- Directions -
Using the records below, give the number of lines where the word "Python" appears, with no further output.
** BEGIN Materials provided **
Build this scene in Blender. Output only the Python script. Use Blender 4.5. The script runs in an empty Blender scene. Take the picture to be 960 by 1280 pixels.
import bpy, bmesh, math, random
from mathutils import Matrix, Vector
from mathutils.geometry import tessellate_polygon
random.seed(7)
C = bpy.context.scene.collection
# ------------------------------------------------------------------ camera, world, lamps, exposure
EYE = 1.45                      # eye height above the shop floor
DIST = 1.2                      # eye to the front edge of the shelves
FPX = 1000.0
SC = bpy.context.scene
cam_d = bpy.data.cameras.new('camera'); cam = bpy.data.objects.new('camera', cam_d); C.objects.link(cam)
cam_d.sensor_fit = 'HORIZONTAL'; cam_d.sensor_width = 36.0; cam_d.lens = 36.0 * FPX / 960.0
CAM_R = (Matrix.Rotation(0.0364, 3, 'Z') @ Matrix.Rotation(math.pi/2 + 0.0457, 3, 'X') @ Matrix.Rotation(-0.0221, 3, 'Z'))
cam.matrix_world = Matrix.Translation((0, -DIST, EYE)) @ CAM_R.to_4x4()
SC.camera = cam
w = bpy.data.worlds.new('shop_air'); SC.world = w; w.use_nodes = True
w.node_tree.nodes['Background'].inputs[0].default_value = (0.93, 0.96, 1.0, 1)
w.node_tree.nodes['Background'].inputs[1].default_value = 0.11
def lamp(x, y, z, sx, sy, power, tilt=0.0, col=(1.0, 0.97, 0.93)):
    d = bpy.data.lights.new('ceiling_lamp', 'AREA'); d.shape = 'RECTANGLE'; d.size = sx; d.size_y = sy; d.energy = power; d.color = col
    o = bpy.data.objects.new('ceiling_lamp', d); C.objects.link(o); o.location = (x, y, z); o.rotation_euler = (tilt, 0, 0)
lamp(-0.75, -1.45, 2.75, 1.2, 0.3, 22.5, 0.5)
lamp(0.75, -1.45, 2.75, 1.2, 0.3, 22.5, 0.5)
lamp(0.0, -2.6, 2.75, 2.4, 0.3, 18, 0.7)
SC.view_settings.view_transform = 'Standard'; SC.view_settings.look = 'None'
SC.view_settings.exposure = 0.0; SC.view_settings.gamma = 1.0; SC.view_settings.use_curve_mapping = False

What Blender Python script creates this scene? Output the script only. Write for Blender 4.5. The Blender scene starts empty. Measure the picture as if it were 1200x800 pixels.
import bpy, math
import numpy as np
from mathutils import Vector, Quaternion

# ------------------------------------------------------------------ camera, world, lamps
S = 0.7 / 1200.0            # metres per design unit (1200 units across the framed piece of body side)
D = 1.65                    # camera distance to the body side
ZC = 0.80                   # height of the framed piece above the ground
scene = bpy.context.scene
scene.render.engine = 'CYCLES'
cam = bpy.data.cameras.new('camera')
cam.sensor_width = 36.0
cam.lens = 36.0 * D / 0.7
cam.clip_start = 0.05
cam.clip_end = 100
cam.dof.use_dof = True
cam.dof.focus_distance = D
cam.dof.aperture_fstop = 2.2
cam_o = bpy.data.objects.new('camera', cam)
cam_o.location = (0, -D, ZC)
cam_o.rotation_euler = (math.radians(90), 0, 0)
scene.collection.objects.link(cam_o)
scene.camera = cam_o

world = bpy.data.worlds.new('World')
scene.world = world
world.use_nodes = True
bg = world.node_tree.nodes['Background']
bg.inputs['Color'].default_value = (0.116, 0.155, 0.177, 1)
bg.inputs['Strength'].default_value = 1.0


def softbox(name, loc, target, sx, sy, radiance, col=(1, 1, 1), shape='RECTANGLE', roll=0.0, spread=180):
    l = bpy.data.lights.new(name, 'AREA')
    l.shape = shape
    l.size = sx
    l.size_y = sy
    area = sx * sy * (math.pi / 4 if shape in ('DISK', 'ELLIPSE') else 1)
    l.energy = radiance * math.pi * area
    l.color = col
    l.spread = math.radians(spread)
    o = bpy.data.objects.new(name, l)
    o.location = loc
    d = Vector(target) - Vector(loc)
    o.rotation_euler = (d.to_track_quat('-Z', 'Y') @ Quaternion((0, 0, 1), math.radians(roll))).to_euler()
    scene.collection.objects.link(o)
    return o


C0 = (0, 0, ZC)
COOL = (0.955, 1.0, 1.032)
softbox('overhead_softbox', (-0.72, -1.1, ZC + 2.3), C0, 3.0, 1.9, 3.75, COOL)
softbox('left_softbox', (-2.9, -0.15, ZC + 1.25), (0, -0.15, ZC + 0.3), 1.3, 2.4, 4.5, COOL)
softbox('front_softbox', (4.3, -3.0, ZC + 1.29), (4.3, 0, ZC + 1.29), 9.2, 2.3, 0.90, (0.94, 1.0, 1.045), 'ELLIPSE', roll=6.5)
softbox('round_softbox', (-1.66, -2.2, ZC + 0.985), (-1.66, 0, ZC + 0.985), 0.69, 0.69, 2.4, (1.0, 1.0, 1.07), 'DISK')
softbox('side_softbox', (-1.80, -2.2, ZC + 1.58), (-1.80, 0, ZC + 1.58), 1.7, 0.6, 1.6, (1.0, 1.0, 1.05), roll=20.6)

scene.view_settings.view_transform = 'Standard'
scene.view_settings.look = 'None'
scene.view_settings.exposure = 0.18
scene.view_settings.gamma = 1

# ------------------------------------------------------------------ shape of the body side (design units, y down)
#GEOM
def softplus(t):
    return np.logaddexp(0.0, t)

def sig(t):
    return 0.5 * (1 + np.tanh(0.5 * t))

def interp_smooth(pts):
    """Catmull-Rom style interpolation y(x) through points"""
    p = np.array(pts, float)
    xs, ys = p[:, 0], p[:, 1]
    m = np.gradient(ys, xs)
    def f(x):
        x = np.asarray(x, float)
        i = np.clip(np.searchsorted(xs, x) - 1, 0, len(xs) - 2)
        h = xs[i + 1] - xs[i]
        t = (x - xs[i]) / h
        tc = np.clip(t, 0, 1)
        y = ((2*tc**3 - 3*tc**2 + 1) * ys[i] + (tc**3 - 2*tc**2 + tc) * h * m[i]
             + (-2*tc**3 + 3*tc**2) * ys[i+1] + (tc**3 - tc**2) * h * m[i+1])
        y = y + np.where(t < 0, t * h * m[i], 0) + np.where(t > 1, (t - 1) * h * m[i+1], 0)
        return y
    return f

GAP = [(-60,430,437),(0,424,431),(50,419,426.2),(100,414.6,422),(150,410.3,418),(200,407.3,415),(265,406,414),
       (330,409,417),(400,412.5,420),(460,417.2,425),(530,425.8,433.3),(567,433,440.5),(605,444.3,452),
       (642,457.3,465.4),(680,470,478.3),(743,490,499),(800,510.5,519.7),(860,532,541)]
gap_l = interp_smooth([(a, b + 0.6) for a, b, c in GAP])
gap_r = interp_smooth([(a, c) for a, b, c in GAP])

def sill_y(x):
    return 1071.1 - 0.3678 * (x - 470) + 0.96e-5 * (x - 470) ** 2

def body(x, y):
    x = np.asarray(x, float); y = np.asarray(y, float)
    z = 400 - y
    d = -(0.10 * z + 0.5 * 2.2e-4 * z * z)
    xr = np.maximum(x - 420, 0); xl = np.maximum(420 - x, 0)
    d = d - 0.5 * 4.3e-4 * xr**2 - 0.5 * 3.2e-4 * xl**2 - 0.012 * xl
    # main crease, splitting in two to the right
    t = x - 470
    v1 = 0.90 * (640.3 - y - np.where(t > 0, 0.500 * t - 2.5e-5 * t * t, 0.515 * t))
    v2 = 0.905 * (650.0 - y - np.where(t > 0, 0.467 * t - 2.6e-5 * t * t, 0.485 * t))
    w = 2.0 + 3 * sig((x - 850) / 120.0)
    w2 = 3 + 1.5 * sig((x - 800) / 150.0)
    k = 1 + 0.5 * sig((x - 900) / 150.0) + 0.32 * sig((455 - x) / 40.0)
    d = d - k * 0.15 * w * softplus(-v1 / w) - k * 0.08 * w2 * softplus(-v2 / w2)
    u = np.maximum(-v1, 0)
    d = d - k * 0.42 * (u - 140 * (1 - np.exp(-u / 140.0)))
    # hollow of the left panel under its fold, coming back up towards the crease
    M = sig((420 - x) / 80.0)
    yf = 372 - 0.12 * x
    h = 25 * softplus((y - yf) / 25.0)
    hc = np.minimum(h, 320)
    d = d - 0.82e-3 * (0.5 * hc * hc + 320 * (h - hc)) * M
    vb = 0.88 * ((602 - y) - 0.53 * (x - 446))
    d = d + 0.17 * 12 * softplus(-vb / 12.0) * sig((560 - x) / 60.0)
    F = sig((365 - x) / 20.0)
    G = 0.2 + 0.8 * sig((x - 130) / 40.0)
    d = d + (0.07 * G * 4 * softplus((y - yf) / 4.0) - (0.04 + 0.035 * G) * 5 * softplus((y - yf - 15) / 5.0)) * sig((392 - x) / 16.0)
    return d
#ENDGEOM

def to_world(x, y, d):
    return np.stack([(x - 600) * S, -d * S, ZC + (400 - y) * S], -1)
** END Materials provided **
- Task solution -
2